Monday 24 June 2019

Moon moments

With our lives and living quarters on the brink of change, I find myself thinking of what I'll remember and miss about the apartment that has been our home for nearly two years.

Chief will be the view from windows and balcony, where we have a front row seat to the schoolyard, far more entertaining and less intimidating than we'd feared, and sightings of many of the celestial events on offer.

Six months ago, I had a cold and clear encounter with the eclipse of this year's Wolf Moon. First, the bottom was nibbled away and the orb seem to slowly vanish into its own cloud, leaving a pewter marble, with a hint of an orange glow,  hanging above the schoolyard.

As the earth's shadow finally engulfed it, the stars became clearer. There were two bright stars above it seeming to point to this globe that I could almost pluck out of the sky, and after a few minutes, I noticed the constellation of Orion twinkling to the right through the bare branches of the tree next door. Below, a group of men chatted as they passed around a telescope, and a woman strode down the sidewalk, not looking up at all.

I ventured out every twenty minutes or so, watching the dark disc rise higher and higher, and remembering another blood moon, maybe about ten years ago in Hades, when the dark red moon glowed between our house and our neighbours', and people trudged by. I wanted to shout at them: "Did you see it? Can you see it?" The Resident Fan Boy remembered another one in Victoria, when he couldn't convince four-year-old elder daughter to come see it.

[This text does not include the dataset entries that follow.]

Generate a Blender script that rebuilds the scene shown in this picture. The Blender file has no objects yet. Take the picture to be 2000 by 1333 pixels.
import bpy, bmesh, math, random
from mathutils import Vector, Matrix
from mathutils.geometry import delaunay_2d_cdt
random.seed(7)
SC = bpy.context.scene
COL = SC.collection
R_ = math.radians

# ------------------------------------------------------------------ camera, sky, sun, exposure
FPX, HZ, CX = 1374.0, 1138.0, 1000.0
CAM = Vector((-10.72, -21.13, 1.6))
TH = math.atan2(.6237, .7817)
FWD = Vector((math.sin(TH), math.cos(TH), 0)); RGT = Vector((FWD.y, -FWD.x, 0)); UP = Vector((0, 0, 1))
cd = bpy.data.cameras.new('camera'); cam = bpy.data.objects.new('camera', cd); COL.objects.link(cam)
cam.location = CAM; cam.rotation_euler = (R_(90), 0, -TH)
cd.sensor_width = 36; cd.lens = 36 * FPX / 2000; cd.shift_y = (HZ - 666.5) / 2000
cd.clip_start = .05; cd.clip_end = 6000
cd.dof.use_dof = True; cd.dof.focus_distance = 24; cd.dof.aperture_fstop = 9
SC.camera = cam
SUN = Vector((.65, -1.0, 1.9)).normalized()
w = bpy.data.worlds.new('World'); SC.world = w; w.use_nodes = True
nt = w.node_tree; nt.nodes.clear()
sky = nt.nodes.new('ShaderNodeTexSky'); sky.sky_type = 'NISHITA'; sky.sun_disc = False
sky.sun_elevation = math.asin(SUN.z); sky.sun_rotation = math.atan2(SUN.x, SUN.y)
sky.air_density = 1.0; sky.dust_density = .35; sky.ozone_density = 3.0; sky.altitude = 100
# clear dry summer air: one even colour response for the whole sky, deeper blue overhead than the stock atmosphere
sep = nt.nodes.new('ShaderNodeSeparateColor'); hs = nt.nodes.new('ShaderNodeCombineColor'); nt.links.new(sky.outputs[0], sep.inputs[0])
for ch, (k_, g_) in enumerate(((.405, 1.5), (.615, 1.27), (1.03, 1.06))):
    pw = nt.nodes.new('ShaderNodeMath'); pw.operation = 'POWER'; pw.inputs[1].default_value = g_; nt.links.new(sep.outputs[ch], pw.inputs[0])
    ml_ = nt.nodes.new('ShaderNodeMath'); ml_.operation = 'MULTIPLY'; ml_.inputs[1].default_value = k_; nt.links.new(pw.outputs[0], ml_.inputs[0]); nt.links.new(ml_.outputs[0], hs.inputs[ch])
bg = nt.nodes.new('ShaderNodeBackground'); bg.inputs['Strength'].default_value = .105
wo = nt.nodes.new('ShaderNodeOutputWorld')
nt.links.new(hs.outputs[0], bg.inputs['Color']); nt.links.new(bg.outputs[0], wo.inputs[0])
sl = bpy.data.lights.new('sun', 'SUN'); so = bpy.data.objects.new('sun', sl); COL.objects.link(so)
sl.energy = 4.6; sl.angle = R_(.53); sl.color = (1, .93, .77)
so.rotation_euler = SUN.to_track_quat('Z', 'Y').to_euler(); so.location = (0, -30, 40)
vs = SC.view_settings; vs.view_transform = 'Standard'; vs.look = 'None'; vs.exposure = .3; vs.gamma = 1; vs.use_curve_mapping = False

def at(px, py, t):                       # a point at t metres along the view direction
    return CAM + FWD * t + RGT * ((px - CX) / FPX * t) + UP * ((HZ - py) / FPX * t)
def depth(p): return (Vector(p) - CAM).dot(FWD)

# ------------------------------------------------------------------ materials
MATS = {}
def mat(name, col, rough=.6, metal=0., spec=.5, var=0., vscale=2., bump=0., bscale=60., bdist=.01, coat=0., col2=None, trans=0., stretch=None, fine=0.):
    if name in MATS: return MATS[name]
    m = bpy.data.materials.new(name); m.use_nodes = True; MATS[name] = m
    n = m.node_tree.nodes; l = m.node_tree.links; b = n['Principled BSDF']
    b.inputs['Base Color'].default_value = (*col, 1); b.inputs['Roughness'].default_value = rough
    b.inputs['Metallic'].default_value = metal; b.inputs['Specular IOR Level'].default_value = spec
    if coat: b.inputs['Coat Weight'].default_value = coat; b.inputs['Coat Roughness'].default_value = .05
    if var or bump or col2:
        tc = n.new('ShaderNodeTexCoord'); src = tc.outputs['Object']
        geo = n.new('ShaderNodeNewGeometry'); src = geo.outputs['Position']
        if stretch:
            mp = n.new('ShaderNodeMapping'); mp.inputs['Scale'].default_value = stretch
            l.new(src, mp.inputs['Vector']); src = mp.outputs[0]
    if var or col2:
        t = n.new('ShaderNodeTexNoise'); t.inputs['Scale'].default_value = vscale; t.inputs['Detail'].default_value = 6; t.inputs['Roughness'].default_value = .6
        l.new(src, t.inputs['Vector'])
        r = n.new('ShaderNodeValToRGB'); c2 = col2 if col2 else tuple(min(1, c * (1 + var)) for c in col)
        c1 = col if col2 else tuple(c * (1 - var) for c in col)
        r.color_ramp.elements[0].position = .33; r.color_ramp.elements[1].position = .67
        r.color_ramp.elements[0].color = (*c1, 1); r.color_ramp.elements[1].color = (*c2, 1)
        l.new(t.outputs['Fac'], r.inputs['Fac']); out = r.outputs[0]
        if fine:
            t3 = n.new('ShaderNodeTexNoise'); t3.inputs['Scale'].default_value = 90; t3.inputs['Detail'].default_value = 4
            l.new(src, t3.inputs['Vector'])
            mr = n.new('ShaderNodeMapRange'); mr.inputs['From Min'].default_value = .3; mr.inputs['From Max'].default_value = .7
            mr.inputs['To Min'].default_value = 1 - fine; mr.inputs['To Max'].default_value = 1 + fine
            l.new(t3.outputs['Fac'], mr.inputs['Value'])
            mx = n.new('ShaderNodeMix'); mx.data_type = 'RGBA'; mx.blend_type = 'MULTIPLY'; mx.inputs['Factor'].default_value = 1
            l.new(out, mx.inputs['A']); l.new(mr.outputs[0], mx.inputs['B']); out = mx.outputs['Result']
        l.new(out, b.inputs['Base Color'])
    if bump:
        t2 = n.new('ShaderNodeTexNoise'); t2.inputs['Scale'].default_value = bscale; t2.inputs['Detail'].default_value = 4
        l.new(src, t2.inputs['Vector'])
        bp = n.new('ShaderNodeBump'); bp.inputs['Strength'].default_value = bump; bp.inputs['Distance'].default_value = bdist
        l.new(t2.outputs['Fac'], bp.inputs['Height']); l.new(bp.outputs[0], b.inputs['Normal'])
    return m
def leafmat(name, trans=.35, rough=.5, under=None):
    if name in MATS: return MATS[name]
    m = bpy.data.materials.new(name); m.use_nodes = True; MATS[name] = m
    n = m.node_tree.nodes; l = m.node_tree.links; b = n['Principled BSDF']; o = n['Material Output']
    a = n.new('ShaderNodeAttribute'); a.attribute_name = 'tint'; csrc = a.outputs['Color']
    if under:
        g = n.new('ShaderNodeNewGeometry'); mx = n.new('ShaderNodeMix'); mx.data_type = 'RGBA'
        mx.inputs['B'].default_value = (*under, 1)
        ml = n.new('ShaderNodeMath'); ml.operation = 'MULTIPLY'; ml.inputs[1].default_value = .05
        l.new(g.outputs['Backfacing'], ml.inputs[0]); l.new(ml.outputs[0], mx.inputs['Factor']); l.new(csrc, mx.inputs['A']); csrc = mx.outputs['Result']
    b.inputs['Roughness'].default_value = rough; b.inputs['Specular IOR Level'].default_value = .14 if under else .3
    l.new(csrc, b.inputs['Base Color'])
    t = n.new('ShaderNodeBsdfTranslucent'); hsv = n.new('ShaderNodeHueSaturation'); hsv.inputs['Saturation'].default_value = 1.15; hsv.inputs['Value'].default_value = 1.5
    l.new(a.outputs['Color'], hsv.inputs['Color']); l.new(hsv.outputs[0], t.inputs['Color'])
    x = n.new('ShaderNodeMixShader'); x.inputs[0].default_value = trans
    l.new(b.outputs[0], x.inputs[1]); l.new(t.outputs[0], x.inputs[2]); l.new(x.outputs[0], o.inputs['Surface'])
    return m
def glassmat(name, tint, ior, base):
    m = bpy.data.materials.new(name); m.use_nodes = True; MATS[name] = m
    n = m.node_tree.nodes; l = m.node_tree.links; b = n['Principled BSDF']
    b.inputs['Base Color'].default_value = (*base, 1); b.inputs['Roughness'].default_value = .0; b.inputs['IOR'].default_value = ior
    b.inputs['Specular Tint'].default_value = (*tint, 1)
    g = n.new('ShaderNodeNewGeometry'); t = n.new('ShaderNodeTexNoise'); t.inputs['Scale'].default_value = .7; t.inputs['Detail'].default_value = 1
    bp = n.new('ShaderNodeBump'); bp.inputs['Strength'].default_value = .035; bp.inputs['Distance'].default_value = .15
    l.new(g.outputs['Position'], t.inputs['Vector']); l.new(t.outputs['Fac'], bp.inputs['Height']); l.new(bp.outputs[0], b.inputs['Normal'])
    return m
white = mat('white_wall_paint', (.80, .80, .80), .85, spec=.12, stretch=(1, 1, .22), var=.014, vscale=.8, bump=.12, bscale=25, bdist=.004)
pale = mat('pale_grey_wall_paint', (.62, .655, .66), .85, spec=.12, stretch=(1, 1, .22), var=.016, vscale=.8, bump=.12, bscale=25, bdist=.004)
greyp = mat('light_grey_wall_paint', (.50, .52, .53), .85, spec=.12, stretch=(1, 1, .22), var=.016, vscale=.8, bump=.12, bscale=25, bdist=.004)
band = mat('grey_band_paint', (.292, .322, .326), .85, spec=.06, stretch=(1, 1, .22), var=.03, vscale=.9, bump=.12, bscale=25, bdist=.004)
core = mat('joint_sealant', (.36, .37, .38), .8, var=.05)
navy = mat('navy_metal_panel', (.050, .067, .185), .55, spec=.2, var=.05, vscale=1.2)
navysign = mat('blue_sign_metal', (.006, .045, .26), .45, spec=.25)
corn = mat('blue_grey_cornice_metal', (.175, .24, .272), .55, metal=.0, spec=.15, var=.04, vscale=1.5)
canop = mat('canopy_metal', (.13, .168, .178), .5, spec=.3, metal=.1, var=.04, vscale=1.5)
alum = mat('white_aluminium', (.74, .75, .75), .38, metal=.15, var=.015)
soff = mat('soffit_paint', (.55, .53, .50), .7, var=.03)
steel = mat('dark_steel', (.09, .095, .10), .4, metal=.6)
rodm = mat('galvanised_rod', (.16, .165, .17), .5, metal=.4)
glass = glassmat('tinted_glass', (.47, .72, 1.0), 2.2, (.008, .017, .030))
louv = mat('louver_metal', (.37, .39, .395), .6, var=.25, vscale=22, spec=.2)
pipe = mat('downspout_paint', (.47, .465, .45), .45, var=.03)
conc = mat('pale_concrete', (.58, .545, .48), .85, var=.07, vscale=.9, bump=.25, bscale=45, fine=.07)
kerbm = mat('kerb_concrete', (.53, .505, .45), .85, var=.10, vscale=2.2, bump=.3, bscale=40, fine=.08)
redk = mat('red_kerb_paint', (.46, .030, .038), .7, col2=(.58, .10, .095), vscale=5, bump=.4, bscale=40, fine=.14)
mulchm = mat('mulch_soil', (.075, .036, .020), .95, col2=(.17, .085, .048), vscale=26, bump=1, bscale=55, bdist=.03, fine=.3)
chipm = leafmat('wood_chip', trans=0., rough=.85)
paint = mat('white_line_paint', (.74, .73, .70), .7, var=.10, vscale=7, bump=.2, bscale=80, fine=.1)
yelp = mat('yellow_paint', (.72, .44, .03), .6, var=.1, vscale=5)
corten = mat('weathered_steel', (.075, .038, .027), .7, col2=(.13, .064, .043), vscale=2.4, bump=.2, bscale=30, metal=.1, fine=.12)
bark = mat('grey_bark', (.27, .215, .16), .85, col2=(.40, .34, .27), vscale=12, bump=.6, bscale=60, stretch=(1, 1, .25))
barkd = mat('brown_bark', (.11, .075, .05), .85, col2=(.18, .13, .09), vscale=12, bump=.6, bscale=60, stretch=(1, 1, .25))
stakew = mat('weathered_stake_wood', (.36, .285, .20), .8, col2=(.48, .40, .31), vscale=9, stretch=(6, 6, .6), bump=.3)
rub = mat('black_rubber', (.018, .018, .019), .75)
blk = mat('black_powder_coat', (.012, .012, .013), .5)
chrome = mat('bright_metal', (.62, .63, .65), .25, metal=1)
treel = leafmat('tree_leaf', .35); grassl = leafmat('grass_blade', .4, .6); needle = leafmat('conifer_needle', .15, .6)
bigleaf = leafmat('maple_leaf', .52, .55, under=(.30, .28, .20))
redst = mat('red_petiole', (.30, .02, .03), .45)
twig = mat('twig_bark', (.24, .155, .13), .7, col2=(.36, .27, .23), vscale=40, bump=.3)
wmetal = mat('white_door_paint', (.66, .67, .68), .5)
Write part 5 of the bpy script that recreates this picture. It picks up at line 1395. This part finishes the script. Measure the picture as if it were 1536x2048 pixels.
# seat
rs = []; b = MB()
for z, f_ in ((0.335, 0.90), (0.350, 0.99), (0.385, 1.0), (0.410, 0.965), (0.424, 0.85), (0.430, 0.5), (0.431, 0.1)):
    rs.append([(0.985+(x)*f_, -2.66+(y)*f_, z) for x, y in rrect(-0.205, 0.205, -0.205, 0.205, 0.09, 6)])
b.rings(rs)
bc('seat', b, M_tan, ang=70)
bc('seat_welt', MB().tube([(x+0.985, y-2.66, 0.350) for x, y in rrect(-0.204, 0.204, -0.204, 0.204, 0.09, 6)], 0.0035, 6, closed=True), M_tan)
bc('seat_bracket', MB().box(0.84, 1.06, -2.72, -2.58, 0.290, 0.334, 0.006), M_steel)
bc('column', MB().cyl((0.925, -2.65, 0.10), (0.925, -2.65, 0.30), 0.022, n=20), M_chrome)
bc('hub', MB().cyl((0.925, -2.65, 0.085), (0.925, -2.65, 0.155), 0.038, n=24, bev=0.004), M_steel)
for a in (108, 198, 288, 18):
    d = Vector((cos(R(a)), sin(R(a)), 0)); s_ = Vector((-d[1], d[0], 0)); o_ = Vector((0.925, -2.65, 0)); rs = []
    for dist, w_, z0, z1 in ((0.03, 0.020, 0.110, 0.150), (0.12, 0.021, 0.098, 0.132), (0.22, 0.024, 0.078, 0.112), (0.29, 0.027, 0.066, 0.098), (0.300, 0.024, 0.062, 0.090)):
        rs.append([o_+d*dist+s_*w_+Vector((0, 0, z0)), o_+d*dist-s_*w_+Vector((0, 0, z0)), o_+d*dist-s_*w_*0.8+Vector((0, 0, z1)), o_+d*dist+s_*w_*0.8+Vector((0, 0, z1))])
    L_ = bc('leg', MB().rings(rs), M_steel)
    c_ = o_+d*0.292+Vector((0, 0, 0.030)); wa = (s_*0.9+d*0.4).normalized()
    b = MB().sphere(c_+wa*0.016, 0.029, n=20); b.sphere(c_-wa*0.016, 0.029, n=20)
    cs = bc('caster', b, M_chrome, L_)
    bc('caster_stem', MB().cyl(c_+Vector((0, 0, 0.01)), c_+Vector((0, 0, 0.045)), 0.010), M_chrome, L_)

I was able to persuade younger daughter to come out on the balcony to see this one.

Six months later, a recent treat has been the Strawberry Moon, rising at the same time as an unusually close Jupiter, who glittered through the thick summer leaves, if you knew where to look.  Across the street, a rather grungy fellow had enthroned himself on someone's discarded armchair - it's also the season for our neighbours getting rid of unwanted furniture.  Not particularly wanted either, he grumbled to himself under the moon, and ignored the huge planet over his shoulder in the southeast.